The people of Rabai are known as Rabai (Warabai in Swahili) and their language is also known as Rabai (kirabai in Swahili). They are one of the nine tribes known as Mijikenda. Other tribes include: Giriama, Digo, Duruma, Kambe, Chonyi, Jibana, Kauma and Ribe.
Additionally, Rabai, also called Rabai Mpya (New Rabai), is a historic location and Sub-County in Kilifi County, Kenya about 12 miles northwest of the city of Mombasa. It is the first place in Kenya where missionaries of the Church Missionary Society (CMS) established a Christian mission.
Culture of the Rabai People
Kaya Mudzi Muvya is a sacred forest of the Rabai. They have other Kayas like Kaya Bomu and Kaya Fimboni.
The traditional staple crops of the Rabai are sorghum and millet, but these two cultigens were largely replaced during the nineteenth century by maize. Additional food crops are beans, cassava, sweet potatoes, and yams. Coconuts and castor seeds were grown for oil, and coconuts, sesame, sorghum, millet, and maize were traded.
The most important crop of the Rabai is the coconut palm. The major products of the coconut palm are the oil that is extracted from the meat, the palm wine tapped from the shoots, and the fronds, which are woven into baskets, mats, and roofing shingles. In the other areas, each homestead also keeps a few goats, sheep, chickens, and ducks for domestic consumption.
Sociopolitical Organization of the Rabai
Traditional society was primarily a gerontocracy: old men had authority over young men, and both old and young men had authority over women. If members objected to their positions in the hierarchy, they could leave and find other sources of power or support.
Rabai women, for example, created their own sacred friction drum, which was used to extract fees from any outsiders who inadvertently saw it.
Similarly, spirit possession by women, who could become mediums for messages from the ancestors, has been used to extract material goods from men. These female mediums sometimes formed tactical alliances with kaya elders.
Because young men and, especially, young women were the least powerful people in the homesteads, it was they who bore the brunt of any shortage of food.
Also, the wealthier families could call in their debts in times of famine and rely on the support of those networks that their wealth had created.
The dependents of lesser patrons, without such support, often tried to place themselves in new networks by leaving the homesteads of their paternal kin in search of new patrons before their seniors sold them or pawned them for food.
Such migration was not always in response to famines; sometimes it was prompted by arguments between the generations.
Modern lifestyle of the Rabai
Education and exposure has brought civilization among the Rabai Community.
History of Rabai Land and Religion
Rabai is situated about 25km North-West of Mombasa, off the Nairobi-Mombasa Highway on Mazeras Kaloleni road, about half an hour drive from Mombasa.

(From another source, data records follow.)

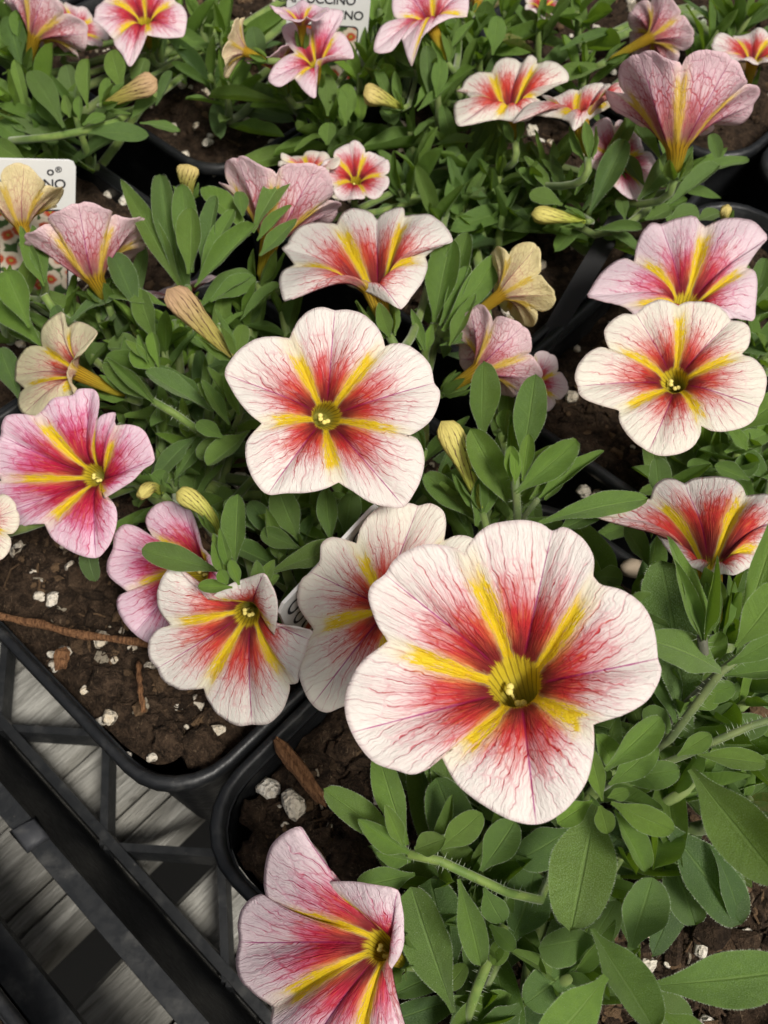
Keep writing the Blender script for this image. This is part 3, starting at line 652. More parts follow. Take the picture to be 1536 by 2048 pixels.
def rim_disc(c, Rm, n, roll, npet, seed, curl, M_, hand=-1):
    rn = random.Random(seed); n = norm(n); t1 = norm(np.cross(n, RT) if abs(n @ RT) < .9 else np.cross(n, UP)); t2 = np.cross(n, t1); pts = []
    m_ = M_ // npet
    pr = [(rn.uniform(.93, 1.06), rn.uniform(-.10, .10) + curl, rn.uniform(-.09, .09), rn.uniform(-.07, .07)) for _ in range(npet)]
    for i in range(npet):
        for j in range(m_):
            s = j / m_; pr_, dz, tw, asym = pr[i]; f = math.sin(math.pi * s)
            rad = (.74 + .26 * f ** .48) * (1 + (pr_ - 1) * f) - .035 * math.exp(-((s - .5) / .05) ** 2); a = roll + hand * 2 * math.pi * (i + s + asym * f) / npet
            z = dz * f + tw * math.sin(2 * math.pi * s) + .03 * math.sin(4 * math.pi * s + i) - .05 * (1 - f)
            pts.append(c + Rm * (rad * (math.cos(a) * t1 + math.sin(a) * t2) + z * n))
    return np.array(pts), npet
NF = [0]
def flower(rim, npet, c3, n, Rm, B3=None, K=22, pink=.4, yel=0.0, red=0.0, rt=.135, bul=.07, flare=.24, pl=None, anth=True, label=None, tubeL=.7, wr=1.0, stem_to=None, calyx=True, cyl=.62):
    NF[0] += 1; Mn = len(rim); root, pc = pl; n = norm(n)
    if B3 is None: B3 = c3 - n * tubeL * Rm
    n_t = norm(c3 - B3) * .6 + n * .4; n_t = norm(n_t)
    t1 = norm(np.cross(n_t, [0.31, .52, .77])); t2 = np.cross(n_t, t1)
    rel = rim - c3; az = np.unwrap(np.arctan2(rel @ t2, rel @ t1)); s = np.arange(Mn) / Mn; best = None
    for sg in (1, -1):
        d = np.arctan2(rel @ t2, rel @ t1) - sg * 2 * np.pi * s; ph = np.angle(np.exp(1j * d).mean()); q = np.abs(np.exp(1j * d).mean())
        if best is None or q > best[0]: best = (q, sg, ph)
    _, sg, ph = best; ang = sg * 2 * np.pi * s + ph; E_ = np.cos(ang)[:, None] * t1 + np.sin(ang)[:, None] * t2
    KT = 7; rows = []; rv = []
    axis = norm(c3 - B3); b1 = norm(np.cross(axis, [0.31, .52, .77]));
    for j in range(KT):
        q = j / KT; rad = Rm * (.045 + (rt - .045) * (q ** .9)); rows.append(B3 + (c3 - B3) * q + E_ * (rad if j else Rm * .003)); rv.append(.18 * q)
    T = c3 + E_ * rt * Rm; ln = np.linalg.norm(rim - T, axis=1)[:, None]
    pa = np.abs(((s * npet) % 1.0) * 2 - 1.0)                      # 0 at the mid vein, 1 at the seam
    Dn = norm(axis * .85 + n * .5); P1 = T + (Dn * .80 + E_ * .62) * flare * ln * 1.2
    P2 = rim + (T - rim) * .40 + n * bul * Rm
    seed = NF[0] * 3.7
    for k in range(K + 1):
        u = k / K; Q = (1 - u) ** 3 * T + 3 * u * (1 - u) ** 2 * P1 + 3 * u * u * (1 - u) * P2 + u ** 3 * rim
        h = .080 * np.abs(np.sin(np.pi * pa)) ** .8 * math.sin(math.pi * min(1, u * .96)) ** .8
        h = h + wr * .030 * (u ** 2.2) * (1 - .4 * u) * np.array([noise.noise(Vector((math.cos(a) * 5.0, math.sin(a) * 5.0, seed + u * 2.2))) for a in ang])
        h = h + wr * .010 * u * np.array([noise.noise(Vector((math.cos(a) * 16.0, math.sin(a) * 16.0, seed + u * 1.2))) for a in ang])
        h = h - .016 * np.exp(-(pa / .09) ** 2) * math.sin(math.pi * u * .9)
        rows.append(Q + n * Rm * h[:, None]); rv.append(.18 + .82 * u)
    NR = len(rows); V = np.vstack(rows) - pc; fs = []; ci = []
    flip = sg > 0
    for j in range(NR - 1):
        for k in range(Mn):
            k2 = (k + 1) % Mn; q = [(j, k, k), (j, k2, k + 1), (j + 1, k2, k + 1), (j + 1, k, k)]
            if flip: q = q[::-1]
            fs.append(tuple(a * Mn + b for a, b, _ in q)); ci += [(a, c) for a, _, c in q]
    me = mesh('flower', V, fs, [M['face'], M['back']]); ci = np.array(ci); rr = np.array(rv)[ci[:, 0]]; sc_ = ci[:, 1] / Mn
    th = sc_ * npet; pal = np.abs((th % 1.0) * 2 - 1.0)
    for nm, x, y in (('disk', rr * np.cos(2 * np.pi * sc_) * .5 + .5, rr * np.sin(2 * np.pi * sc_) * .5 + .5), ('petal', pal, rr), ('polar', th * 5 / npet, rr)):
        l = me.uv_layers.new(name=nm); l.data.foreach_set('uv', np.stack([x, y], 1).astype(np.float32).ravel())
    o = link('flower', me, root); md = o.modifiers.new('thickness', 'SOLIDIFY'); md.thickness = .00016; md.offset = -1; md.material_offset = 1; md.material_offset_rim = 1; md.use_even_offset = False
    o['pink'] = float(pink); o['yel'] = float(yel); o['red'] = float(red)
    if label: o['label'] = label
    if anth:
        m = MB()
        for i, (a, q) in enumerate(((.4, .50), (2.2, .40))):
            e = (math.cos(a) * t1 + math.sin(a) * t2) * rt * Rm * .36; p0 = B3 + (c3 - B3) * .15; p1 = B3 + (c3 - B3) * (q + .32) + e
            m.tube([p0 - pc, (p0 + p1) / 2 + e * .3 - pc, p1 - pc], Rm * .010, 5)
            for dd in (-1, 1):
                bm = bmesh.new(); bmesh.ops.create_icosphere(bm, subdivisions=2, radius=Rm * .027)
                ofs = p1 - pc + dd * np.cross(norm(e), axis) * Rm * .018; m.add([np.array(v.co) * np.array([1, 1, .8]) * (1 + .25 * noise.noise(v.co * 900)) + ofs for v in bm.verts], [tuple(v.index for v in f.verts) for f in bm.faces]); bm.free()
        link('stamen', mesh('stamen', m.v, m.f, M['pollen']), o)
    if calyx:
        dwn = norm(B3 - c3)
        for i in range(5):
            a = 2 * math.pi * i / 5 + seed; e = math.cos(a) * t1 + math.sin(a) * t2
            b = B3 + dwn * Rm * .07 + e * Rm * .06; t = B3 - dwn * min(Rm * cyl, .8 * float(np.linalg.norm(c3 - B3))) * R.uniform(.8, 1.1) + e * Rm * (rt + .07 + .08 * R.random())
            lo = put_leaf(b, t, Rm * .20, e, 'lance', 1 if Rm > .012 else 0, .45, .15, 1, pl, name='sepal'); lo.parent = o
        lo2 = MB(); 
    dv = norm(B3 - c3); hub = np.array(stem_to) if stem_to is not None else pc + np.array([R.uniform(-.008, .008), R.uniform(-.008, .008), .004])
    e0 = B3 + dv * Rm * .05; Ls = np.linalg.norm(hub - e0)
    low = hub + (e0 - hub) * .35; low[2] = min(low[2], hub[2] + .012)
    stem(bez(e0, e0 + dv * min(.016, Ls * .35), low + np.array([0, 0, .004]), hub, 12), [.0009] * 12, pl, .15, 'flower_stalk')
    return o
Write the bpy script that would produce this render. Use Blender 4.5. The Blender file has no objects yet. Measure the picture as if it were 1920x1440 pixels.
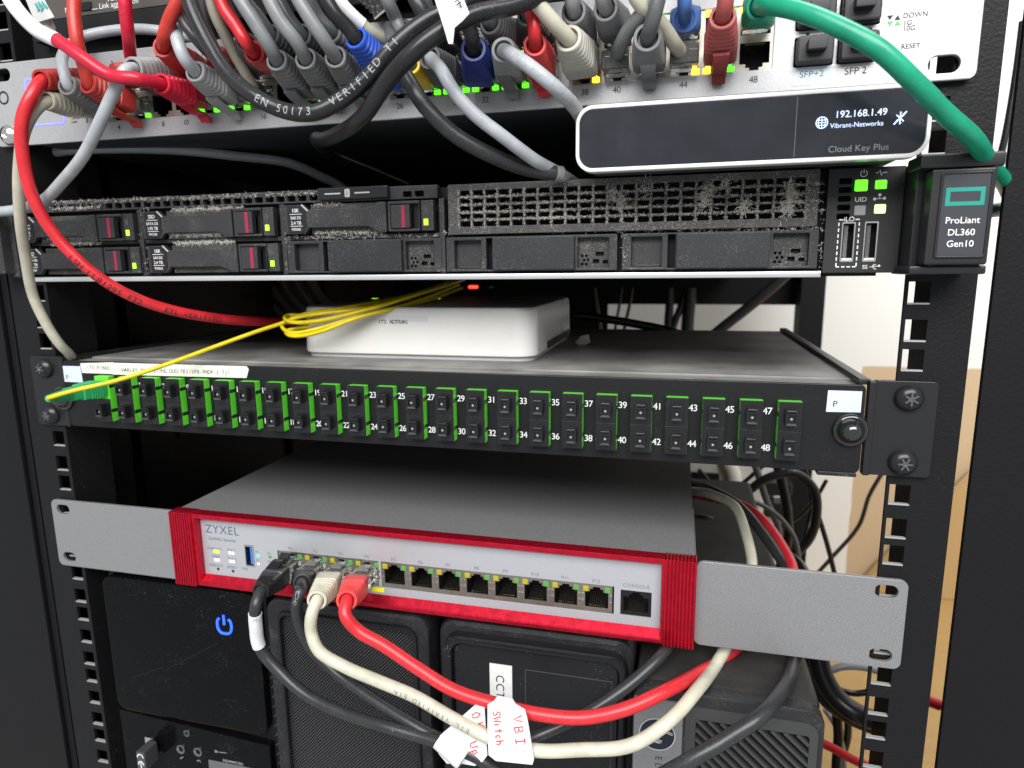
import bpy, bmesh, math, random
from mathutils import Vector, Matrix
random.seed(7)
S = 0.001                       # everything below is written in millimetres
sc = bpy.context.scene
COL = sc.collection

# ------------------------------------------------------------------ camera
CAM = Vector((135.804, -310.938, 86.056))
RT = Vector((0.96930395, 0.24563166, -0.01072061))
UP = Vector((-0.03335655, 0.1745807, 0.9840777))
FW = Vector((-0.24359225, 0.9535128, -0.17741519))
FPX = 1227.54
cd = bpy.data.cameras.new('camera')
cam = bpy.data.objects.new('camera', cd)
COL.objects.link(cam)
cd.sensor_width = 36
cd.lens = 36 * FPX / 1920
cd.clip_start = 0.005
cd.clip_end = 50
cd.dof.use_dof = True
cd.dof.focus_distance = 0.30
cd.dof.aperture_fstop = 13
mw = Matrix((RT, UP, -FW)).transposed().to_4x4()
mw.translation = CAM * S
cam.matrix_world = mw
sc.camera = cam

# ------------------------------------------------------------------ light
w = bpy.data.worlds.new('World')
sc.world = w
w.use_nodes = True
bg = w.node_tree.nodes['Background']
bg.inputs[0].default_value = (0.93, 0.96, 1.0, 1)
bg.inputs[1].default_value = 0.52


def area(name, loc, tgt, sx, sy, power, col=(1, 1, 1)):
    l = bpy.data.lights.new(name, 'AREA')
    l.shape = 'RECTANGLE'
    l.size = sx
    l.size_y = sy
    l.energy = power
    l.color = col
    o = bpy.data.objects.new(name, l)
    COL.objects.link(o)
    o.location = loc
    o.rotation_euler = (Vector(tgt) - Vector(loc)).to_track_quat('-Z', 'Y').to_euler()
    return o


area('ceiling_light', (0.40, -1.8, 1.50), (0.05, 0.0, 0.0), 2.6, 1.3, 112, (1.0, 0.99, 0.975))
area('rear_wall_fill', (0.7, 0.45, 1.9), (0.5, 0.9, -0.2), 0.9, 0.6, 22, (1.0, 0.995, 0.985))  # added fill that brightens the back wall, not a known fixture
vs = sc.view_settings
vs.view_transform = 'Standard'
vs.look = 'None'
vs.exposure = 0.10
vs.gamma = 1.0
vs.use_curve_mapping = False
cy = sc.cycles
cy.max_bounces = 8
cy.transmission_bounces = 6
cy.transparent_max_bounces = 8
cy.diffuse_bounces = 4
cy.glossy_bounces = 3
cy.caustics_reflective = False
cy.caustics_refractive = False
cy.use_denoising = True


# ------------------------------------------------------------------ pixel of the 1920 px photograph -> point on a plane
def ray(u, v):
    return RT * ((u - 960) / FPX) + UP * (-(v - 720) / FPX) + FW


def at(u, v, y=0.0):
    d = ray(u, v)
    return CAM + d * ((y - CAM.y) / d.y)


def atz(u, v, z):
    d = ray(u, v)
    return CAM + d * ((z - CAM.z) / d.z)


# ------------------------------------------------------------------ materials
MATS = {}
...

Rabai is well known in the annals of history as the place where Christianity and modern learning in Kenya started well over 150 years ago. In 1998 the Kraft Memorial Museum was founded to give formal and a perpetual reminder of monumental events during the advent of early missionaries. Stories about the first missionaries were passed on by word of mouth and are still today.
Dr. Ludwig Krapf, a German missionary of the church society of England arrived in Rabai with a mission of spreading Christianity in the region. He was warmly welcomed by the Rabai Kaya Leader Jindwa and later given 92 acres of land by the Kaya elders. Together with Johan Rebmann in 1846 they build a church, later followed by a school and cottages. The church, St Paul Church is still in use today.